SET EXERCISE.
Copy, from the entries below, each line where the word "script" can be found.

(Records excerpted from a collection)
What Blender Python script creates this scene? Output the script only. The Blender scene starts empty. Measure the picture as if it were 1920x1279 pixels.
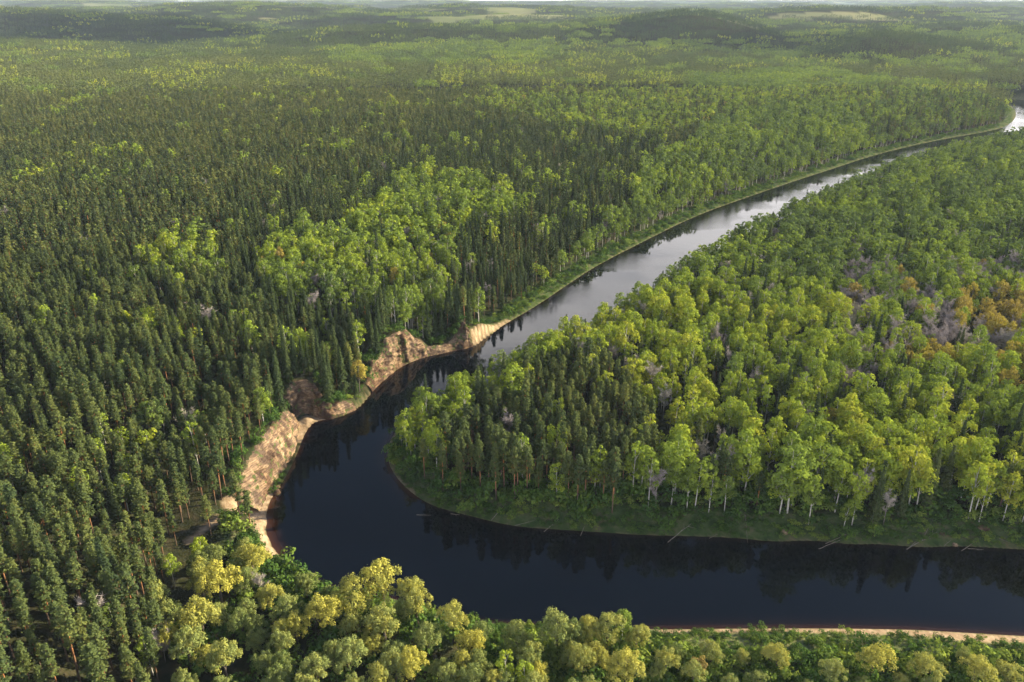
import bpy, math
import numpy as np
from mathutils import Vector

# ------------------------------------------------------------------ camera, world, sun, exposure
sc = bpy.context.scene
COL = sc.collection
H_CAM = 150.0
F_PX = 1493.0                       # 28 mm on a 36 mm sensor, for a 1920 px wide frame
CX, CY = 960.0, 639.5
PITCH = math.atan((CY - 1.0) / F_PX)
cam_d = bpy.data.cameras.new('camera')
cam_d.sensor_width = 36.0
cam_d.lens = 28.0
cam_d.clip_start = 1.0
cam_d.clip_end = 60000.0
cam = bpy.data.objects.new('camera', cam_d)
COL.objects.link(cam)
cam.location = (0, 0, H_CAM)
cam.rotation_euler = (math.pi / 2 - PITCH, 0, 0)
sc.camera = cam

SUN_EL = math.radians(20.0)
SUN_AZ = math.radians(72.0)         # clockwise from +Y (ahead): to the right and a little ahead
world = bpy.data.worlds.new('World')
sc.world = world
world.use_nodes = True
nt = world.node_tree
nt.nodes.clear()
wo = nt.nodes.new('ShaderNodeOutputWorld')
bg = nt.nodes.new('ShaderNodeBackground')
sky = nt.nodes.new('ShaderNodeTexSky')
sky.sky_type = 'NISHITA'
sky.sun_disc = False
sky.sun_elevation = SUN_EL
sky.sun_rotation = SUN_AZ
sky.altitude = 150
sky.air_density = 1.0
sky.dust_density = 0.9
sky.ozone_density = 2.6
bg.inputs['Strength'].default_value = 0.062
tcw = nt.nodes.new('ShaderNodeTexCoord')
sepw = nt.nodes.new('ShaderNodeSeparateXYZ')
nt.links.new(tcw.outputs['Generated'], sepw.inputs[0])
elev = nt.nodes.new('ShaderNodeValToRGB')          # a bank of bright cloud low over the horizon, thin veils above it
for _ in range(3):
    elev.color_ramp.elements.new(0.5)
for e_, (p_, v_) in zip(elev.color_ramp.elements, ((0.0, 0.72), (0.14, 0.70), (0.28, 0.72), (0.41, 0.62), (0.50, 0.0))):
    e_.position = p_
    e_.color = (v_, v_, v_, 1)
nt.links.new(sepw.outputs[2], elev.inputs[0])
mpw = nt.nodes.new('ShaderNodeMapping')
mpw.inputs['Scale'].default_value = (3.0, 3.0, 9.0)
nt.links.new(tcw.outputs['Generated'], mpw.inputs[0])
nsw = nt.nodes.new('ShaderNodeTexNoise')
nsw.inputs['Scale'].default_value = 1.3
nsw.inputs['Detail'].default_value = 6
nt.links.new(mpw.outputs[0], nsw.inputs['Vector'])
addw = nt.nodes.new('ShaderNodeMath')
addw.operation = 'ADD'
nt.links.new(nsw.outputs[0], addw.inputs[0])
nt.links.new(elev.outputs[0], addw.inputs[1])
cmask = nt.nodes.new('ShaderNodeMapRange')
cmask.inputs[1].default_value = 0.78
cmask.inputs[2].default_value = 1.15
nt.links.new(addw.outputs[0], cmask.inputs[0])
mixw = nt.nodes.new('ShaderNodeMix')
mixw.data_type = 'RGBA'
nt.links.new(cmask.outputs[0], mixw.inputs[0])
nt.links.new(sky.outputs[0], mixw.inputs[6])
mixw.inputs[7].default_value = (17.0, 16.3, 16.2, 1)
nt.links.new(mixw.outputs[2], bg.inputs['Color'])
nt.links.new(bg.outputs[0], wo.inputs['Surface'])

sun_d = bpy.data.lights.new('sun', 'SUN')
sun_d.energy = 5.0
sun_d.angle = math.radians(0.6)
sun_d.color = (1.0, 0.86, 0.58)
sun = bpy.data.objects.new('sun', sun_d)
COL.objects.link(sun)
sdir = Vector((math.sin(SUN_AZ) * math.cos(SUN_EL), math.cos(SUN_AZ) * math.cos(SUN_EL), math.sin(SUN_EL)))
sun.rotation_euler = sdir.to_track_quat('Z', 'Y').to_euler()
sun.location = sdir * 400 + Vector((0, 0, 400))

sc.view_settings.view_transform = 'Standard'
sc.view_settings.look = 'None'
sc.view_settings.exposure = 1.58
sc.view_settings.gamma = 1.0
sc.view_settings.use_curve_mapping = False
cy = sc.cycles
cy.max_bounces = 5
cy.diffuse_bounces = 2
cy.glossy_bounces = 2
cy.transmission_bounces = 3
cy.transparent_max_bounces = 4
cy.volume_bounces = 0
cy.use_denoising = True
cy.caustics_reflective = False
cy.caustics_refractive = False

rng = np.random.default_rng(7)
SP, CP = math.sin(PITCH), math.cos(PITCH)


# ------------------------------------------------------------------ pixel <-> ground helpers (1920 x 1279 frame of the survey photo)
def unproj(px, py, z=0.0):
    a = (px - CX) / F_PX
    b = -(py - CY) / F_PX
    dx, dy, dz = a, CP + b * SP, -SP + b * CP
    t = (z - H_CAM) / dz
    return np.array([dx * t, dy * t, z])


def project(x, y, z):
    zc = z - H_CAM
    depth = y * CP - zc * SP
    up = y * SP + zc * CP
    depth = np.maximum(depth, 1e-3)
    return CX + F_PX * x / depth, CY - F_PX * up / depth, depth


def upl(pts, z=0.0):
    return np.array([unproj(p[0], p[1], p[2] if len(p) > 2 else z)[:2] for p in pts])


def smooth(a, b, x):
    t = np.clip((x - a) / (b - a), 0, 1)
    return t * t * (3 - 2 * t)


def hash2(ix, iy, seed):
    h = (ix.astype(np.int64) * 374761393 + iy.astype(np.int64) * 668265263 + seed * 1442695041) & 0xFFFFFFFF
    h = ((h ^ (h >> 13)) * 1274126177) & 0xFFFFFFFF
    h = h ^ (h >> 16)
    return (h & 0xFFFFFF) / float(0xFFFFFF)


def vnoise(x, y, seed=0):
    x = np.asarray(x, float)
    y = np.asarray(y, float)
    ix, iy = np.floor(x), np.floor(y)
    fx, fy = x - ix, y - iy
    fx = fx * fx * (3 - 2 * fx)
    fy = fy * fy * (3 - 2 * fy)
    a, b = hash2(ix, iy, seed), hash2(ix + 1, iy, seed)
    c, d = hash2(ix, iy + 1, seed), hash2(ix + 1, iy + 1, seed)
    return (a * (1 - fx) + b * fx) * (1 - fy) + (c * (1 - fx) + d * fx) * fy


def fbm(x, y, seed=0, n=4):
    s, amp, tot = 0, 1.0, 0
    for k in range(n):
        s = s + amp * vnoise(x * 2 ** k, y * 2 ** k, seed + k * 17)
        tot += amp
        amp *= 0.5
    return s / tot


def in_poly(x, y, P):
    x = np.asarray(x)
    y = np.asarray(y)
    r = np.zeros(x.shape, bool)
    n = len(P)
    for i in range(n):
        x0, y0 = P[i][0], P[i][1]
        x1, y1 = P[(i + 1) % n][0], P[(i + 1) % n][1]
        if y0 == y1:
            continue
        c = ((y0 > y) != (y1 > y)) & (x < (x1 - x0) * (y - y0) / (y1 - y0) + x0)
        r ^= c
    return r


def seg_dist(x, y, L):
    """distance to a polyline"""
    d = np.full(np.shape(x), 1e18)
    for i in range(len(L) - 1):
        ax, ay = L[i][:2]
        bx, by = L[i + 1][:2]
        ex, ey = bx - ax, by - ay
        q = ex * ex + ey * ey + 1e-9
        t = np.clip(((x - ax) * ex + (y - ay) * ey) / q, 0, 1)
        d = np.minimum(d, (x - ax - t * ex) ** 2 + (y - ay - t * ey) ** 2)
    return np.sqrt(d)


def smooth_line(P, n=2):
    P = np.asarray(P, float)
    for _ in range(n):
        Q = [P[0]]
        for i in range(len(P) - 1):
            Q.append(0.75 * P[i] + 0.25 * P[i + 1])
            Q.append(0.25 * P[i] + 0.75 * P[i + 1])
        Q.append(P[-1])
        P = np.array(Q)
    return P


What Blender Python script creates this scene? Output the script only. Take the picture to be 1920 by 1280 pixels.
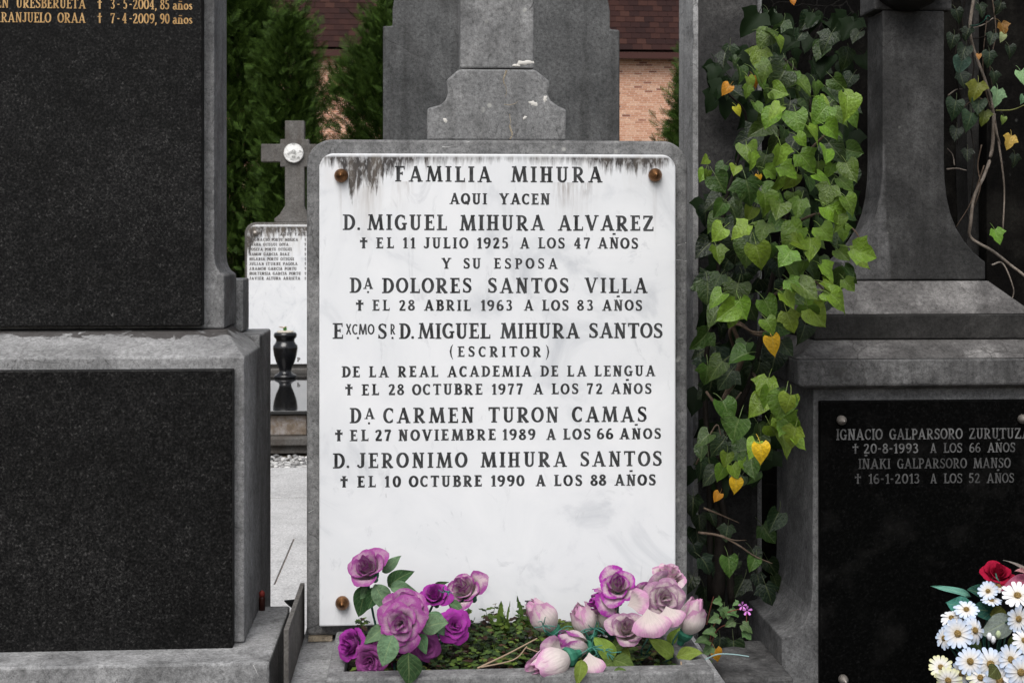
import bpy, bmesh, math, random
import numpy as np
from mathutils import Vector, Matrix

for _o in list(bpy.data.objects):
    bpy.data.objects.remove(_o)
SC = bpy.context.scene
COL = SC.collection
R = math.radians

# ------------------------------------------------------------------ camera, sky, sun, exposure
YAW = R(3.7)
FPX, HORIZON = 2600.0, 450.0
CAM = Vector((0.0, -2.6, 1.5))
cd = bpy.data.cameras.new('camera')
cd.sensor_width = 36.0
cd.lens = 36.0 * FPX / 1920.0
cd.shift_y = -(640.0 - HORIZON) / 1920.0
cd.clip_start, cd.clip_end = 0.05, 3000.0
cd.dof.use_dof = True
cd.dof.focus_distance = 2.62
cd.dof.aperture_fstop = 20.0
co = bpy.data.objects.new('camera', cd)
COL.objects.link(co)
co.location = CAM
co.rotation_euler = (R(90), 0, -YAW)
SC.camera = co

SUN_EL, SUN_AZ = R(55), R(200)          # azimuth clockwise from +Y: high behind the camera, a little left
w = bpy.data.worlds.new('World')
SC.world = w
w.use_nodes = True
nt = w.node_tree
for n in list(nt.nodes):
    nt.nodes.remove(n)
sky = nt.nodes.new('ShaderNodeTexSky')
sky.sky_type = 'NISHITA'
sky.sun_disc = False
sky.sun_elevation = SUN_EL
sky.sun_rotation = SUN_AZ
sky.air_density, sky.dust_density, sky.ozone_density = 1.0, 4.0, 1.0
hs = nt.nodes.new('ShaderNodeHueSaturation')
hs.inputs['Saturation'].default_value = 0.36     # grey cloud cover
bg = nt.nodes.new('ShaderNodeBackground')
bg.inputs['Strength'].default_value = 0.088
wo = nt.nodes.new('ShaderNodeOutputWorld')
nt.links.new(sky.outputs[0], hs.inputs['Color'])
nt.links.new(hs.outputs[0], bg.inputs['Color'])
nt.links.new(bg.outputs[0], wo.inputs[0])

sd = bpy.data.lights.new('sun', 'SUN')
sd.energy = 1.3
sd.angle = R(40)
sd.color = (1.0, 0.985, 0.965)
so = bpy.data.objects.new('sun', sd)
COL.objects.link(so)
dvec = Vector((math.sin(SUN_AZ) * math.cos(SUN_EL), math.cos(SUN_AZ) * math.cos(SUN_EL), math.sin(SUN_EL)))
so.rotation_euler = dvec.to_track_quat('Z', 'Y').to_euler()
so.location = (-3, -6, 9)

vs = SC.view_settings
vs.view_transform = 'Standard'
vs.look = 'None'
vs.gamma = 1.0
vs.exposure = 0.78
vs.use_curve_mapping = False

# ------------------------------------------------------------------ measuring helpers: a picture point on the plane y = Y
RIGHT = Vector((math.cos(YAW), -math.sin(YAW), 0))
FWD = Vector((math.sin(YAW), math.cos(YAW), 0))

def P(px, py, Y):
    d = FWD + RIGHT * ((px - 960.0) / FPX) + Vector((0, 0, -(py - HORIZON) / FPX))
    return CAM + d * ((Y - CAM.y) / d.y)

def PZ(px, py, z):
    d = FWD + RIGHT * ((px - 960.0) / FPX) + Vector((0, 0, -(py - HORIZON) / FPX))
    return CAM + d * ((z - CAM.z) / d.z)

def X(px, Y):
    return P(px, HORIZON, Y).x

def Z(px, py, Y):
    return P(px, py, Y).z

# ------------------------------------------------------------------ scene helpers
def tag(o, label=None, cat=None, group=None, kind=None):
    if label: o['label'] = label
    if cat: o['category'] = cat
    if group: o['group'] = group
    if kind: o['kind'] = kind
    return o

def thing(name, label, cat, loc=(0, 0, 0), group=None):
    o = bpy.data.objects.new(name, None)
    COL.objects.link(o)
    o.location = loc
    o.empty_display_size = 0.1
    return tag(o, label, cat, group)

def wloc(o):
    v = Vector((0, 0, 0))
    while o is not None:
        v += o.location
        o = o.parent
    return v

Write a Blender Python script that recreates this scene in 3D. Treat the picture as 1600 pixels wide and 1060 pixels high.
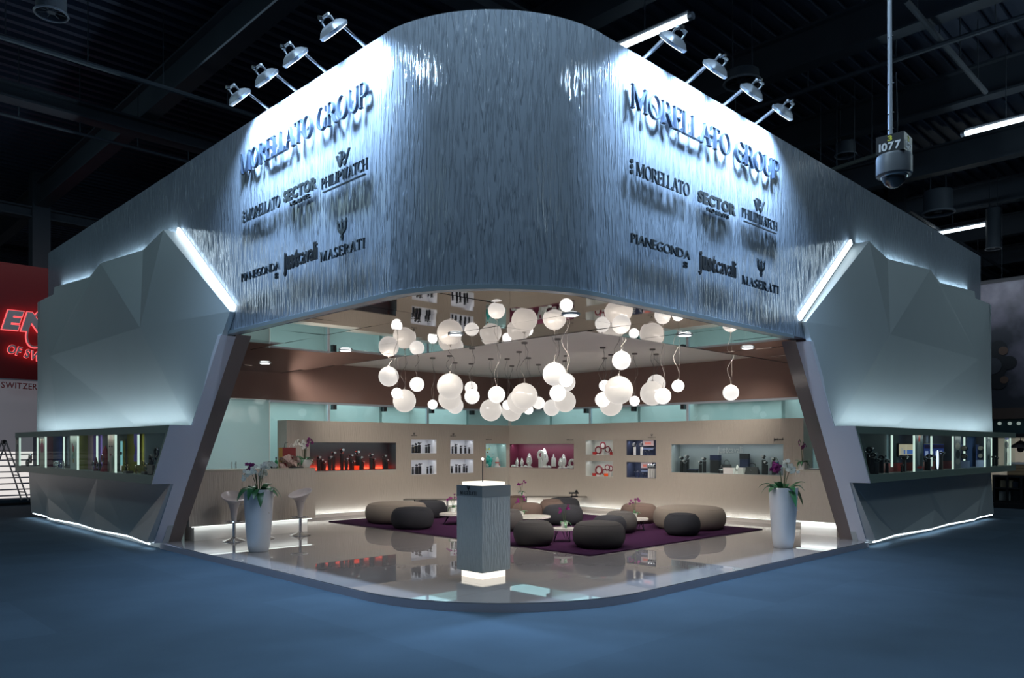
import bpy, math, random
from mathutils import Vector, Matrix
for o in list(bpy.data.objects): bpy.data.objects.remove(o)
sc = bpy.context.scene
COL = sc.collection
random.seed(7)
PI = math.pi
# ------------------------------------------------------------------ camera, world, exposure, large lights
EYE = 1.72
FPX = 1210.0
cam_d = bpy.data.cameras.new('camera'); cam = bpy.data.objects.new('camera', cam_d); COL.objects.link(cam)
cam.location = (0, 0, EYE); cam.rotation_euler = (PI/2, 0, 0)
cam_d.sensor_width = 36; cam_d.lens = FPX*36/1600; cam_d.shift_y = (697-530)/1600
cam_d.clip_end = 300
sc.camera = cam
sc.view_settings.view_transform = 'Standard'; sc.view_settings.look = 'None'
sc.view_settings.exposure = 0.0; sc.view_settings.gamma = 1.0
sc.view_settings.use_curve_mapping = False
wd = bpy.data.worlds.new('hall_air'); sc.world = wd; wd.use_nodes = True
wd.node_tree.nodes['Background'].inputs[0].default_value = (.42, .66, 1.0, 1)
wd.node_tree.nodes['Background'].inputs[1].default_value = .062
K_FLOOD, K_FILL, K_HALL, K_LED, K_OFFICE, K_NICHE, K_DOWN = 1.0, 1.0, .40, .45, 1.1, .4, 1.9

# stand frame: (b, a, z) = along the facade to the right, along the facade to the left, up
C0 = Vector((-.225, 7.168, 0)); AR = Vector((.7142, .7, 0)); AL = Vector((-.7, .7142, 0))
ANG = math.atan2(.7, .7142)
def P(b, a, z=0): return C0 + AR*b + AL*a + Vector((0, 0, z))
def ab(v):
    d = Vector(v) - C0; return d.dot(AR), d.dot(AL), v[2]
def ray(x, y): return Vector(((x-800)/FPX, 1, (697-y)/FPX))
CAMP = Vector((0, 0, EYE))
def gz(x, y, z): r = ray(x, y); return CAMP + r*((z-EYE)/r.z)
def gY(x, y, Y): return CAMP + ray(x, y)*Y
def gb(x, y, b): r = ray(x, y); return CAMP + r*((b-(CAMP-C0).dot(AR))/r.dot(AR))
def ga(x, y, a): r = ray(x, y); return CAMP + r*((a-(CAMP-C0).dot(AL))/r.dot(AL))
FLZ = .10     # stand floor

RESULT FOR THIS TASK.
What Blender Python script creates this scene? Output the script only. The Blender scene starts empty. Measure the picture as if it were 1920x1279 pixels.
What Blender Python script creates this scene? Output the script only. Take the picture to be 1920 by 1280 pixels.
Write a Blender Python script that recreates this scene in 3D. Treat the picture as 1600 pixels wide and 1060 pixels high.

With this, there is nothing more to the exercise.